The second question seeks approval for $150 million to improve flood control to prevent floodwaters from backing up into properties. The third question asks for $50 million to repair public buildings including upgrades to meet standards under the Americans With Disabilities Act.

The owner of a home valued at $140,000 and a car valued at $15,000 would pay on average $8 more annually that would rise to about $160 in year 20.

"This is about streets, roads, bridges, curbs, sidewalks, flood control, ADA compliance on public buildings, animal shelter, etc. That's it. No airport. No streetcar," Mayor Sly James said at a recent town hall meeting. He sought to separate the referendum funding from more controversial projects like the city's streetcar system and a pending proposal to build a new airport terminal.

To help sway the public, the city's authorizing resolutions outline how projects would be prioritized as well as the annual reporting requirements for the program, said city treasurer Doug Buehler.

With plans for the referendum looming, the city last fall adopted additional revisions to its debt policies which it began tinkering with about two years ago. They lay out debt service target ratios and require that future special obligation borrowing have a defined source of repayment, said Buehler.

The referendum has won the endorsement of labor, the Greater Kansas City Chamber of Commerce, Civic Council of Greater Kansas City, and several neighborhood organizations.

While no group has mounted a major effort to defeat the referendum, it has critics and has received push back from the public during hearings due to the need for a tax increase.

Freedom Inc., an African-American political club, voted to oppose the bonding because of its reliance on a prolonged property tax increase.

The city has $316 million of outstanding GOs, $1 billion of fixed-rate special obligation bonds, and $127 million of floating-rate special obligation paper. The city is renewing letters of credit this May on the floaters. The city has projects totaling $80 million planned over the next year that may require additional special obligation borrowing, including $35 million for a convention center hotel.

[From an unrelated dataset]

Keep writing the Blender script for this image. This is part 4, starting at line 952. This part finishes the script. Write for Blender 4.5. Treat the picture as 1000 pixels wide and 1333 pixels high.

The deal this week includes a mix of new money and refunding bonds. It offers a $31.9 million taxable series maturing from 2017 through 2039, a $19.4 million series of tax-exempt bonds maturing from 2017 through 2036, a $90 million tax-exempt series that matures from 2022 to 2032, and a $16.6 million tax-exempt series maturing from 2018 to 2022.

S&P also affirmed the city's AA GO rating and Moody's affirmed the city's Aa2 GO rating.

The city benefits from a diverse revenue profile although uncertainty clouds its earnings tax which accounts for 41% of general fund revenues, S&P said. Voters approved a renewal of the 1% earnings tax in 2016. It must be renewed every five years.

"The negative outlook reflects the growth of the city's pension obligation and, when coupled with the elevated debt burden, the increase of fixed costs outpacing revenue growth. Continued leveraging of the tax base or unabated expansion of the pension obligation will place downward pressure on the rating," Moody's wrote.